Extracted data

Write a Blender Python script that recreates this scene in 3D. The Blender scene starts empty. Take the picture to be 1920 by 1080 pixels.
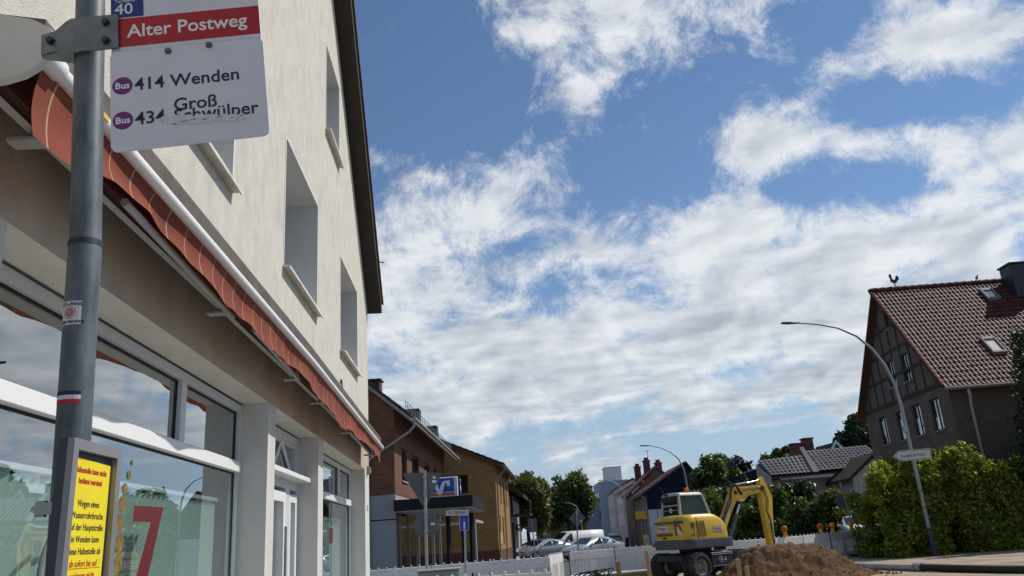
import bpy, math, random
import numpy as np
from mathutils import Vector, Matrix, Euler

scene = bpy.context.scene
col = scene.collection
R = math.radians
random.seed(7)
rng = np.random.default_rng(11)

# ------------------------------------------------------------------ camera
EYE = 1.6
cam_data = bpy.data.cameras.new('camera')
cam_data.sensor_width = 36.0
cam_data.lens = 36.0 * 1500.0 / 1920.0
cam_data.clip_start = 0.05
cam_data.clip_end = 3000.0
cam = bpy.data.objects.new('camera', cam_data)
col.objects.link(cam)
right = Vector((0.99672753, -0.04950005, -0.06390593))
up = Vector((0.04603106, -0.30230863, 0.95209802))
fwd = Vector((0.06644821, 0.95192397, 0.29904079))
m = Matrix((right, up, -fwd)).transposed().to_4x4()
m.translation = Vector((0, 0, EYE))
cam.matrix_world = m
scene.camera = cam

# ------------------------------------------------------------------ world: nishita sky with cumulus
SUN_AZ, SUN_EL = 74.0, 50.3           # azimuth from +Y (along the street) towards +X
sun_dir = Vector((math.sin(R(SUN_AZ)) * math.cos(R(SUN_EL)), math.cos(R(SUN_AZ)) * math.cos(R(SUN_EL)), math.sin(R(SUN_EL))))
world = bpy.data.worlds.new('World')
scene.world = world
world.use_nodes = True
wn, wl = world.node_tree.nodes, world.node_tree.links
wn.clear()


def wnode(kind, **kw):
    n = wn.new(kind)
    for k, v in kw.items():
        setattr(n, k, v)
    return n


def wmath(op, a, b=None, c=None, clamp=False):
    n = wnode('ShaderNodeMath', operation=op, use_clamp=clamp)
    for i, v in enumerate((a, b, c)):
        if v is None:
            continue
        if isinstance(v, (int, float)):
            n.inputs[i].default_value = v
        else:
            wl.new(v, n.inputs[i])
    return n.outputs[0]


def wramp(x, stops):
    n = wnode('ShaderNodeValToRGB')
    el = n.color_ramp.elements
    while len(el) < len(stops):
        el.new(0.5)
    for e, (p, c) in zip(el, stops):
        e.position = p
        e.color = c if len(c) == 4 else (*c, 1)
    wl.new(x, n.inputs[0])
    return n.outputs[0]


def smooth(x, a, b):
    n = wnode('ShaderNodeMapRange', interpolation_type='SMOOTHSTEP')
    n.inputs[1].default_value = a
    n.inputs[2].default_value = b
    wl.new(x, n.inputs[0])
    return n.outputs[0]


sky = wnode('ShaderNodeTexSky', sky_type='NISHITA', sun_disc=False)
sky.sun_elevation = R(SUN_EL)
sky.sun_rotation = R(SUN_AZ)
sky.altitude = 80
sky.air_density = 1.0
sky.dust_density = 0.0
sky.ozone_density = 3.0
tc = wnode('ShaderNodeTexCoord')
DIR = tc.outputs['Generated']
sep = wnode('ShaderNodeSeparateXYZ')
wl.new(DIR, sep.inputs[0])
zc = wmath('ABSOLUTE', sep.outputs['Z'])
den = wmath('ADD', zc, 0.16)
comb = wnode('ShaderNodeCombineXYZ')
wl.new(wmath('DIVIDE', sep.outputs['X'], den), comb.inputs[0])
wl.new(wmath('DIVIDE', sep.outputs['Y'], den), comb.inputs[1])
comb.inputs[2].default_value = 0.37
FLAT = comb.outputs[0]


def cloud_noise(vec, scale, detail, rough, dist=0.0, off=(0, 0, 0)):
    mp = wnode('ShaderNodeMapping')
    mp.inputs['Location'].default_value = off
    wl.new(vec, mp.inputs[0])
    n = wnode('ShaderNodeTexNoise', noise_dimensions='3D')
    n.inputs['Scale'].default_value = scale
    n.inputs['Detail'].default_value = detail
    n.inputs['Roughness'].default_value = rough
    n.inputs['Distortion'].default_value = dist
    wl.new(mp.outputs[0], n.inputs['Vector'])
    return n.outputs['Fac']


def pix_dir(px, py):
    return (fwd + right * ((px - 960) / 1500.0) + up * ((540 - py) / 1500.0)).normalized()


# where cloud masses and clear patches stand in the sky: (x, y, half width, half height, tilt, weight)
BLOBS = [
    (1160, 20, 330, 140, -6, .36), (1120, 115, 150, 120, 20, .20), (960, 70, 110, 120, 0, .16), (1085, 190, 70, 90, 40, .30),
    (1350, 40, 150, 90, -20, .16), (1000, 195, 45, 50, 0, .30),
    (860, 420, 330, 160, 4, .42), (800, 330, 190, 60, 8, .20), (960, 340, 170, 60, -6, .22), (760, 520, 240, 180, 0, .20),
    (1560, 250, 330, 110, -4, .46), (1640, 130, 190, 70, -28, .36), (1470, 275, 160, 60, 10, .24), (1760, 45, 130, 50, -12, .34),
    (1880, 70, 190, 90, -30, .48), (1840, 330, 260, 150, -14, .44), (1330, 395, 260, 60, -6, .34),
    (1560, 480, 560, 150, 0, .40), (1300, 560, 620, 190, 0, .20), (1000, 680, 700, 150, 0, .36), (1450, 690, 700, 150, 0, .36), (860, 800, 300, 90, 0, .34),
    (1130, 300, 330, 150, -14, -.34), (790, 140, 260, 240, 0, -.50), (1290, 260, 170, 170, 0, -.24), (1540, 355, 280, 60, -4, -.62),
    (1780, 185, 230, 60, -8, -.52), (1490, 40, 130, 150, 0, -.30), (1060, 545, 210, 60, 6, -.30), (1200, 650, 120, 40, 0, -.14),
    (1230, 815, 420, 50, 0, -.30), (640, 60, 260, 300, 0, -.2),
]
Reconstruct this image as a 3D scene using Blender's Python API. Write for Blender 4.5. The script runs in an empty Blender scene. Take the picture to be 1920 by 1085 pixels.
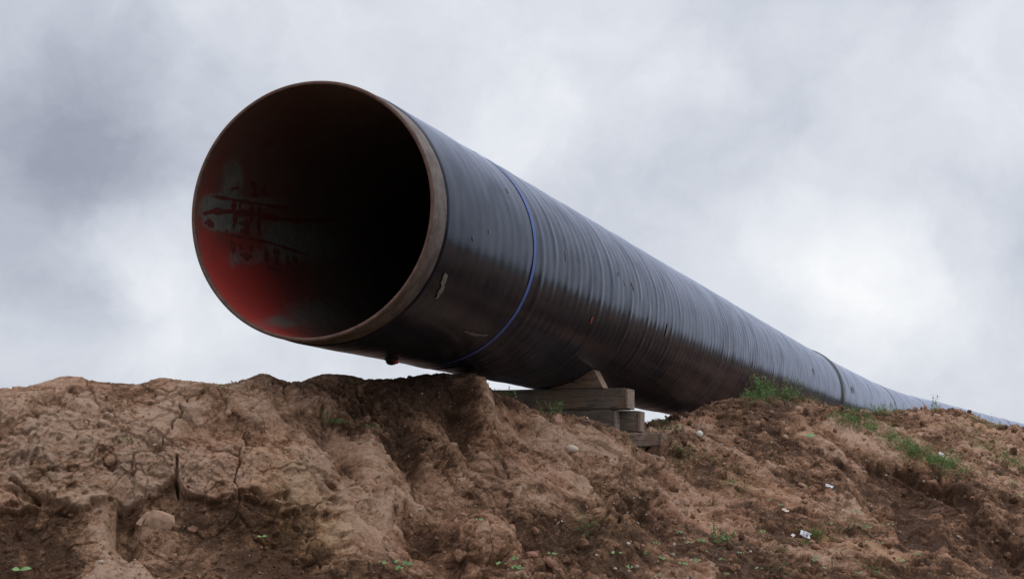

Prompt
Only the lines from the start of the material through the line containing "rng = np.random.default_rng(11)" should be transcribed. Pictures stay out.

Exercise output
Write a Blender Python script that recreates this scene in 3D. The Blender scene starts empty. Take the picture to be 1920 by 1080 pixels.
import bpy, math, random
import numpy as np
from mathutils import Vector, Matrix, Euler

scene = bpy.context.scene
col = scene.collection
R = math.radians
random.seed(7)
rng = np.random.default_rng(11)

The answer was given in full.